By Adaku Onyenucheya
04 January 2022   |   3:08 am
The government's inability to reduce tariffs and foreign exchange (FX) crisis will continue to give other West and Central African countries a comparative advantage ahead of Nigeria in the maritime business.

Challenges drive investors to Togo, Cotonou, Ghana, Cameroon
EU countries reject 82 per cent of Nigeria’s agro-allied exports

APM terminal Apapa

The government’s inability to reduce tariffs and foreign exchange (FX) crisis will continue to give other West and Central African countries a comparative advantage ahead of Nigeria in the maritime business.

Already, Togo has overtaken Nigeria to become the leading port in West Africa. The latest United Nations (UN) report said Togo recorded 1, 725, 520 twenty-foot equivalent (TUEs) cargo throughput in 2020 while Nigeria recorded 1, 528, 520 TUEs in the same year, thereby losing over 196, 750 TUEs or 30 per cent of container traffic to Lome port.

There are also reports of diversion of Nigerian-bound cargoes to Cotonou, Cameroon and Ghana among others. This led to a remarkable increase in traffic in the countries in recent years.

Also, ports within the region have positioned themselves to transhipment hubs and are ready for participation in the African Continental Free Trade Area (AfCFTA) regime, experts have noted.

Hence, the Congregation of Registered Freight Forwarding Practitioners of Nigeria (CREFFPON) has warned that Nigeria would experience lower investment in its ports if the Federal Ministry of Finance and the Central Bank of Nigeria (CBN) do not revise the policy, which has denied importers access to foreign exchange.

The group through its Desk Officer, Edwin Chukwudire Obi, lamented that the Finance Ministry/CBN policies have blacklisted more than 41 import items and denied importers access to FX, leaving them to source for FX from the parallel market.

The group stressed that the CBN FX administration has not impacted both the nation and trade positively. It said the policies promote trade irregularities and non-compliance on the part of the trading public, especially as they struggle to stay in business.

The group said FX illiquidity is a contributory factor to the ailing economy, especially considering the fact that the nation is still import-dependent.

CREFFPON called on the CBN and the supervisory ministry to re-evaluate the impacts of the current monetary regime on businesses with a view to reviewing it.

Also, the President, Shippers Association of Lagos, (SAL), Jonathan Nicol, said Nigeria’s imports would suffer a drop as a result of FX scarcity, adding that importers can hardly pay freight charges, which is $5, 000.

Nicol said freight above $5, 000 is on hold until the freight charges are fully paid upfront, adding that goods attract storage charges abroad while freight is pending.

He said such restriction is counter-productive as a lot of industries are grossly affected by the policy.

He lamented that Nigeria has lost about 360 textile industries due to the harsh business conditions

“We have to unban textile materials so that we won’t go naked.
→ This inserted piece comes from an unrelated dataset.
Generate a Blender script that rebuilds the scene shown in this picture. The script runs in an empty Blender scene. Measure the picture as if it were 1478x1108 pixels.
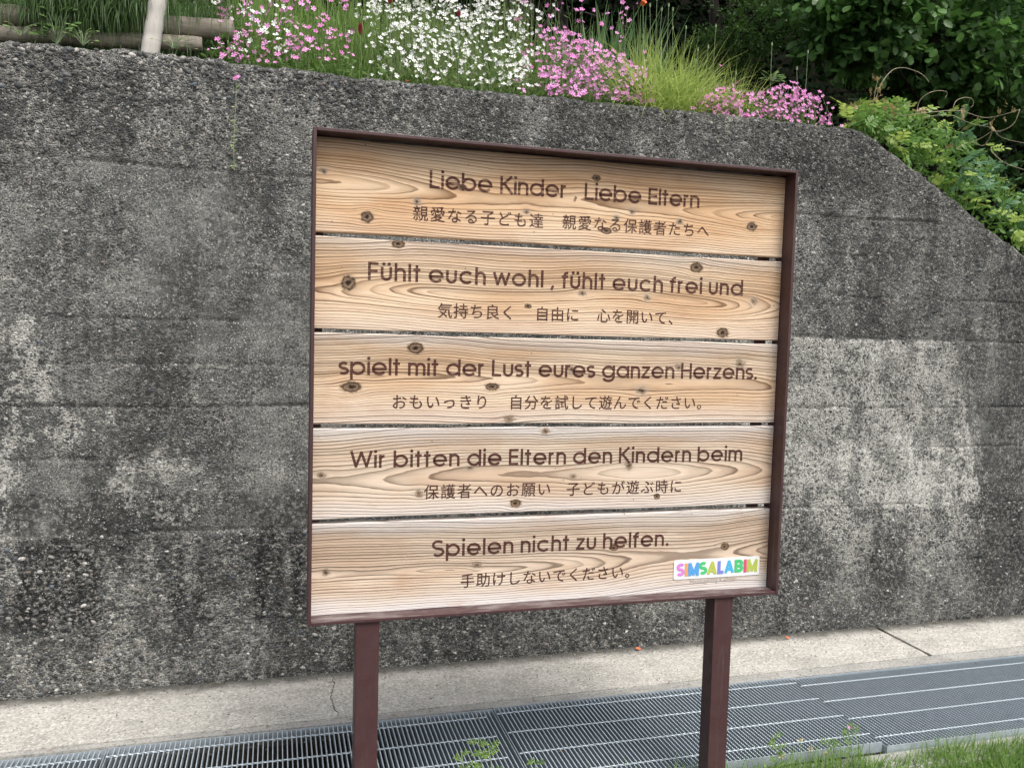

Our tyres industries are operating outside Nigeria. Whatever it will take to resuscitate our industries, the Federal Government Economic Team should brace up to restore our dignity,” he said.

Nicol said President Muhammadu Buhari’s promised to provide forex for industries and manufactures and that this is crucial because of the importance of local production to the economy.

Nicol stressed that another major challenge was the seizure and rejection of 82 per cent of Nigeria’s agro-allied products by the European Union (EU) countries due to illegal exportation, without certification by government agencies.

He said with the huge percentage of the country’s export cargos being rejected, farmers would suffer adversely.

According to him, revenue will dwindle where there is a shortfall in imports and exports.

Meanwhile, the CREFFPON who commended the services of barge operations to remedy the port congestion cautioned barge operators to streamline their tariffs for efficiency.

The group also expressed displeasure at the Nigeria Customs Service (NCS), shipping companies, terminal operators and others for declaring excess revenues amidst low cargo throughputs.

The group urged the Nigerian Shippers’ Council to revamp and institute an industry pricing system to promote competitiveness and meet the international best practices, noting that the cost of doing business in the Nigerian ports is still very high and does support a healthy economy.